>> Start MATERIAL FOR THE TASK

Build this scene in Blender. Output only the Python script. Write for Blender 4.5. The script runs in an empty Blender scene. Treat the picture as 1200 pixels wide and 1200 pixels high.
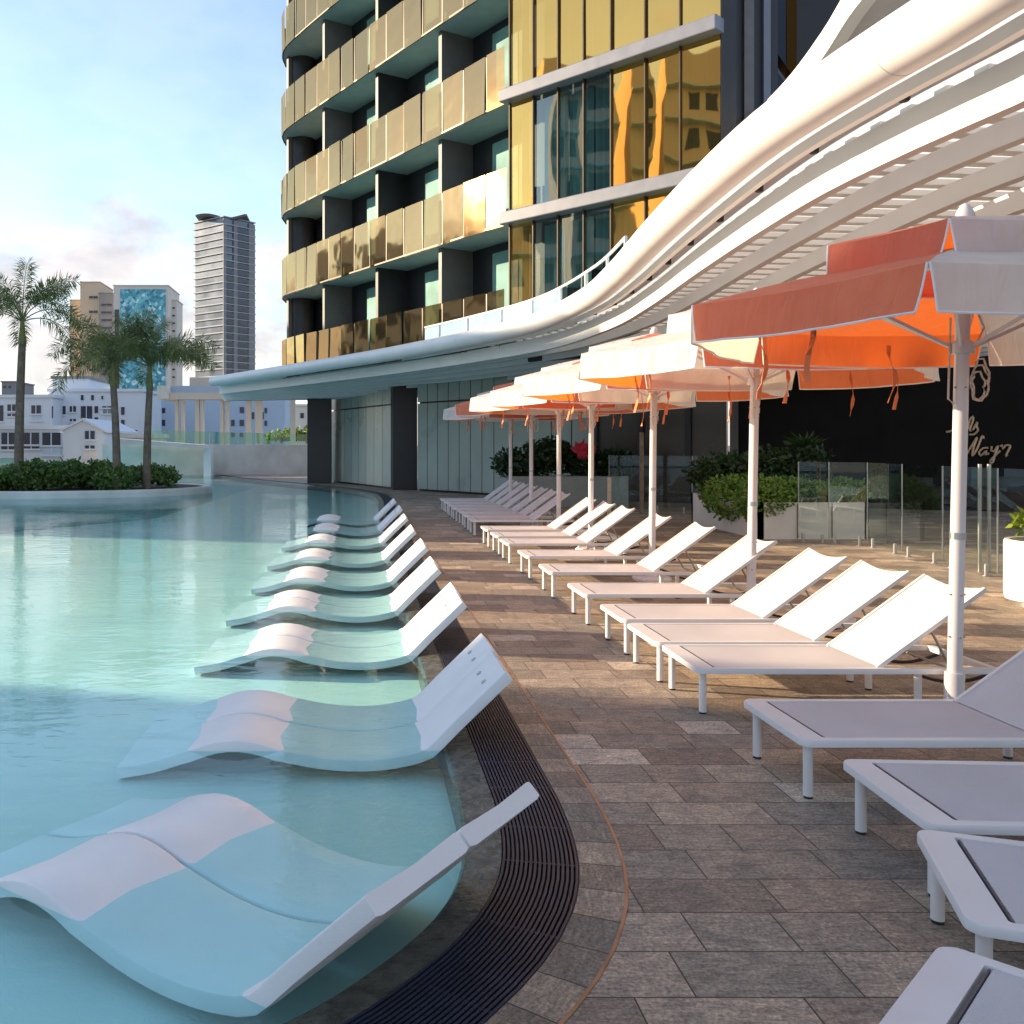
import bpy, math, random
from mathutils import Vector, Matrix, noise
random.seed(7)
R = math.radians
scene = bpy.context.scene
COL = scene.collection
F, PX0, HY, EYE = 1090.0, 420.0, 521.0, 1.7     # lens geometry of the photograph (1200 px frame)

def gx(px, Y): return (px - PX0) / F * Y
def gp(px, py, z=0.0):
    Y = F * (EYE - z) / (py - HY)
    return (gx(px, Y), Y)
def hz(py, Y): return EYE + (HY - py) * Y / F

# ------------------------------------------------------------------ materials
def newmat(name):
    m = bpy.data.materials.new(name); m.use_nodes = True
    nt = m.node_tree; nt.nodes.clear()
    out = nt.nodes.new('ShaderNodeOutputMaterial')
    return m, nt, out
def N(nt, typ, **kw):
    n = nt.nodes.new(typ)
    for k, v in kw.items(): setattr(n, k, v)
    return n
def ramp(nt, fac, stops):
    r = N(nt, 'ShaderNodeValToRGB'); e = r.color_ramp.elements
    while len(e) < len(stops): e.new(0.5)
    for el, (p, c) in zip(e, stops):
        el.position = p; el.color = (c[0], c[1], c[2], 1)
    nt.links.new(fac, r.inputs[0]); return r.outputs[0]
def pmat(name, col, rough=0.5, metal=0.0, var=0.12, scale=3.0, bump=0.0, bscale=40.0, spec=0.5, trans=None, detail=5):
    """principled paint / stone / plaster with procedural variation in colour and gloss"""
    m, nt, out = newmat(name); L = nt.links
    p = N(nt, 'ShaderNodeBsdfPrincipled')
    tc = N(nt, 'ShaderNodeTexCoord')
    n = N(nt, 'ShaderNodeTexNoise'); n.inputs['Scale'].default_value = scale; n.inputs['Detail'].default_value = detail
    L.new(tc.outputs['Object'], n.inputs['Vector'])
    a = tuple(max(0, c * (1 - var)) for c in col); b = tuple(min(1, c * (1 + var)) for c in col)
    L.new(ramp(nt, n.outputs['Fac'], [(0.3, a), (0.7, b)]), p.inputs['Base Color'])
    mr = N(nt, 'ShaderNodeMapRange'); mr.inputs['To Min'].default_value = max(0.02, rough - 0.08); mr.inputs['To Max'].default_value = min(1, rough + 0.1)
    L.new(n.outputs['Fac'], mr.inputs['Value']); L.new(mr.outputs[0], p.inputs['Roughness'])
    p.inputs['Metallic'].default_value = metal
    p.inputs['Specular IOR Level'].default_value = spec
    if bump:
        n2 = N(nt, 'ShaderNodeTexNoise'); n2.inputs['Scale'].default_value = bscale; n2.inputs['Detail'].default_value = 4
        L.new(tc.outputs['Object'], n2.inputs['Vector'])
        bp = N(nt, 'ShaderNodeBump'); bp.inputs['Strength'].default_value = bump; bp.inputs['Distance'].default_value = 0.02
        L.new(n2.outputs['Fac'], bp.inputs['Height']); L.new(bp.outputs[0], p.inputs['Normal'])
    if trans:
        t = N(nt, 'ShaderNodeBsdfTranslucent'); t.inputs['Color'].default_value = (*trans[0], 1)
        mx = N(nt, 'ShaderNodeMixShader'); mx.inputs[0].default_value = trans[1]
        L.new(p.outputs[0], mx.inputs[1]); L.new(t.outputs[0], mx.inputs[2]); L.new(mx.outputs[0], out.inputs[0])
    else:
        L.new(p.outputs[0], out.inputs[0])
    return m

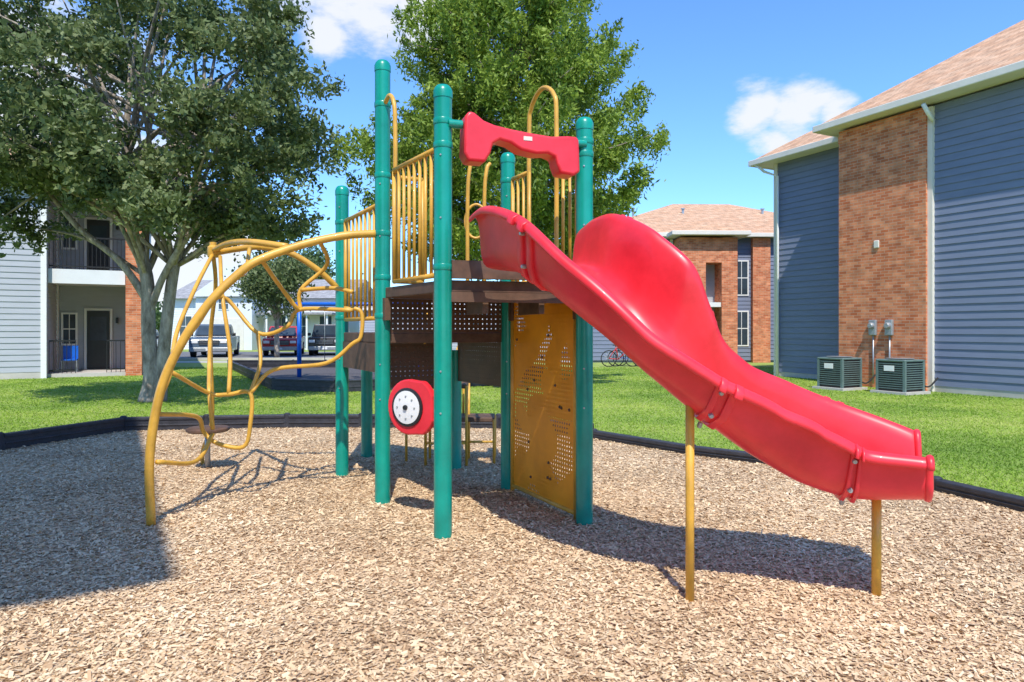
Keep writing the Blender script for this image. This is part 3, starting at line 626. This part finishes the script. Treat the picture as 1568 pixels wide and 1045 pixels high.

>> End MATERIAL FOR THE TASK

Of the lines in the material, how many contain the word "high"? Reply with the number and nothing else.

2